→ **DO THIS**: Would you return the complete listing below word for word?

→ **INFORMATION SUPPLIED**:
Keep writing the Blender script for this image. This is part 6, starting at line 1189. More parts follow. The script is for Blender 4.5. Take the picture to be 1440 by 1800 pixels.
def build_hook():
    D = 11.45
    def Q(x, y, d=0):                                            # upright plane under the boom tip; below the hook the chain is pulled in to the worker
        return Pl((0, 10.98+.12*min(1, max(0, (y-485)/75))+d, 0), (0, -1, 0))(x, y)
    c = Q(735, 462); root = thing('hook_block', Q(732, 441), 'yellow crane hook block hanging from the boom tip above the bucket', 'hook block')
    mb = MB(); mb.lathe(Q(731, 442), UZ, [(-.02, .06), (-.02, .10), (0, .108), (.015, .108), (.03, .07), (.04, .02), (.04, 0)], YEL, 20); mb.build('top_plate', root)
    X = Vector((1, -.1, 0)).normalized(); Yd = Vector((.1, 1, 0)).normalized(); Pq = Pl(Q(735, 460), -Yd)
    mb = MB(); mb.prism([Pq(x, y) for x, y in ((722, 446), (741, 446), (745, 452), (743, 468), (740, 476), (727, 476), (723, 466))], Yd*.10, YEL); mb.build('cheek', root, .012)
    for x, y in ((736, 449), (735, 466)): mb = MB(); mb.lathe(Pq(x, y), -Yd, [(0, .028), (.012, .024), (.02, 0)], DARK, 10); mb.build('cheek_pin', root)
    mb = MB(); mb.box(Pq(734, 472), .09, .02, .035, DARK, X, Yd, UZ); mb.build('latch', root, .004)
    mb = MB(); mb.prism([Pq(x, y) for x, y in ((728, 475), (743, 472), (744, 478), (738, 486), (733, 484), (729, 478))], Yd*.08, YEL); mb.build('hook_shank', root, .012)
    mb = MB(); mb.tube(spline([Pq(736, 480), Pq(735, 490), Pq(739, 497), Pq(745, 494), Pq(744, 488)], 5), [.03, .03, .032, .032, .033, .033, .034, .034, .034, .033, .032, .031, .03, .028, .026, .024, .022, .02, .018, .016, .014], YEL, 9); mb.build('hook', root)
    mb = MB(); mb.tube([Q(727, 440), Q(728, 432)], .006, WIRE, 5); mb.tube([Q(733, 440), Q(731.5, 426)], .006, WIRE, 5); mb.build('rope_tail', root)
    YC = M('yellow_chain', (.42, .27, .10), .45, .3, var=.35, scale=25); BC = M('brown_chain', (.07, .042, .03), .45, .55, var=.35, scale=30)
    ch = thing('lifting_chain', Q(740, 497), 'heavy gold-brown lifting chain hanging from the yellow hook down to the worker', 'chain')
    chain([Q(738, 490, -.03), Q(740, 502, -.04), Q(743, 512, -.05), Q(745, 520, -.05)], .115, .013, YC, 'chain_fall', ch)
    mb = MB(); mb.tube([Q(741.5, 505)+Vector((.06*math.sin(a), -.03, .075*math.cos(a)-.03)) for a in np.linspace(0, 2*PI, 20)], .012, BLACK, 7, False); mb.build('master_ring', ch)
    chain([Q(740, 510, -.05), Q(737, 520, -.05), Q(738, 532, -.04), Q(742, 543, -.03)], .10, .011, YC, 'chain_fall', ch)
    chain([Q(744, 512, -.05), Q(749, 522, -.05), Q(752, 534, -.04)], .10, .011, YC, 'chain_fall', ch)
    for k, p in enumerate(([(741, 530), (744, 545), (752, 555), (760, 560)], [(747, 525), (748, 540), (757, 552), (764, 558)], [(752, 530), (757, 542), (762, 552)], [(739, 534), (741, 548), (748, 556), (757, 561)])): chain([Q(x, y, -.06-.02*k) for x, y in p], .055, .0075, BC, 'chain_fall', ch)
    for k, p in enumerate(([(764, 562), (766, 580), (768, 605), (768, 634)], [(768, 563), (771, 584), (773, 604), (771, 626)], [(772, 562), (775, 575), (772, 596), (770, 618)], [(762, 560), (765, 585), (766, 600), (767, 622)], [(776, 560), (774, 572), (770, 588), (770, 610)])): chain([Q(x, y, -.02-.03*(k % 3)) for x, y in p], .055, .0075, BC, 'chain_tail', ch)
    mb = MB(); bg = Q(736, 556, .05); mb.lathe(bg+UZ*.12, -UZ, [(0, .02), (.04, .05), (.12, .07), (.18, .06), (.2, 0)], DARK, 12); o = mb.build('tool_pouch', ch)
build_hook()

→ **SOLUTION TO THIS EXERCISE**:
Keep writing the Blender script for this image. This is part 6, starting at line 1189. More parts follow. The script is for Blender 4.5. Take the picture to be 1440 by 1800 pixels.
def build_hook():
    D = 11.45
    def Q(x, y, d=0):                                            # upright plane under the boom tip; below the hook the chain is pulled in to the worker
        return Pl((0, 10.98+.12*min(1, max(0, (y-485)/75))+d, 0), (0, -1, 0))(x, y)
    c = Q(735, 462); root = thing('hook_block', Q(732, 441), 'yellow crane hook block hanging from the boom tip above the bucket', 'hook block')
    mb = MB(); mb.lathe(Q(731, 442), UZ, [(-.02, .06), (-.02, .10), (0, .108), (.015, .108), (.03, .07), (.04, .02), (.04, 0)], YEL, 20); mb.build('top_plate', root)
    X = Vector((1, -.1, 0)).normalized(); Yd = Vector((.1, 1, 0)).normalized(); Pq = Pl(Q(735, 460), -Yd)
    mb = MB(); mb.prism([Pq(x, y) for x, y in ((722, 446), (741, 446), (745, 452), (743, 468), (740, 476), (727, 476), (723, 466))], Yd*.10, YEL); mb.build('cheek', root, .012)
    for x, y in ((736, 449), (735, 466)): mb = MB(); mb.lathe(Pq(x, y), -Yd, [(0, .028), (.012, .024), (.02, 0)], DARK, 10); mb.build('cheek_pin', root)
    mb = MB(); mb.box(Pq(734, 472), .09, .02, .035, DARK, X, Yd, UZ); mb.build('latch', root, .004)
    mb = MB(); mb.prism([Pq(x, y) for x, y in ((728, 475), (743, 472), (744, 478), (738, 486), (733, 484), (729, 478))], Yd*.08, YEL); mb.build('hook_shank', root, .012)
    mb = MB(); mb.tube(spline([Pq(736, 480), Pq(735, 490), Pq(739, 497), Pq(745, 494), Pq(744, 488)], 5), [.03, .03, .032, .032, .033, .033, .034, .034, .034, .033, .032, .031, .03, .028, .026, .024, .022, .02, .018, .016, .014], YEL, 9); mb.build('hook', root)
    mb = MB(); mb.tube([Q(727, 440), Q(728, 432)], .006, WIRE, 5); mb.tube([Q(733, 440), Q(731.5, 426)], .006, WIRE, 5); mb.build('rope_tail', root)
    YC = M('yellow_chain', (.42, .27, .10), .45, .3, var=.35, scale=25); BC = M('brown_chain', (.07, .042, .03), .45, .55, var=.35, scale=30)
    ch = thing('lifting_chain', Q(740, 497), 'heavy gold-brown lifting chain hanging from the yellow hook down to the worker', 'chain')
    chain([Q(738, 490, -.03), Q(740, 502, -.04), Q(743, 512, -.05), Q(745, 520, -.05)], .115, .013, YC, 'chain_fall', ch)
    mb = MB(); mb.tube([Q(741.5, 505)+Vector((.06*math.sin(a), -.03, .075*math.cos(a)-.03)) for a in np.linspace(0, 2*PI, 20)], .012, BLACK, 7, False); mb.build('master_ring', ch)
    chain([Q(740, 510, -.05), Q(737, 520, -.05), Q(738, 532, -.04), Q(742, 543, -.03)], .10, .011, YC, 'chain_fall', ch)
    chain([Q(744, 512, -.05), Q(749, 522, -.05), Q(752, 534, -.04)], .10, .011, YC, 'chain_fall', ch)
    for k, p in enumerate(([(741, 530), (744, 545), (752, 555), (760, 560)], [(747, 525), (748, 540), (757, 552), (764, 558)], [(752, 530), (757, 542), (762, 552)], [(739, 534), (741, 548), (748, 556), (757, 561)])): chain([Q(x, y, -.06-.02*k) for x, y in p], .055, .0075, BC, 'chain_fall', ch)
    for k, p in enumerate(([(764, 562), (766, 580), (768, 605), (768, 634)], [(768, 563), (771, 584), (773, 604), (771, 626)], [(772, 562), (775, 575), (772, 596), (770, 618)], [(762, 560), (765, 585), (766, 600), (767, 622)], [(776, 560), (774, 572), (770, 588), (770, 610)])): chain([Q(x, y, -.02-.03*(k % 3)) for x, y in p], .055, .0075, BC, 'chain_tail', ch)
    mb = MB(); bg = Q(736, 556, .05); mb.lathe(bg+UZ*.12, -UZ, [(0, .02), (.04, .05), (.12, .07), (.18, .06), (.2, 0)], DARK, 12); o = mb.build('tool_pouch', ch)
build_hook()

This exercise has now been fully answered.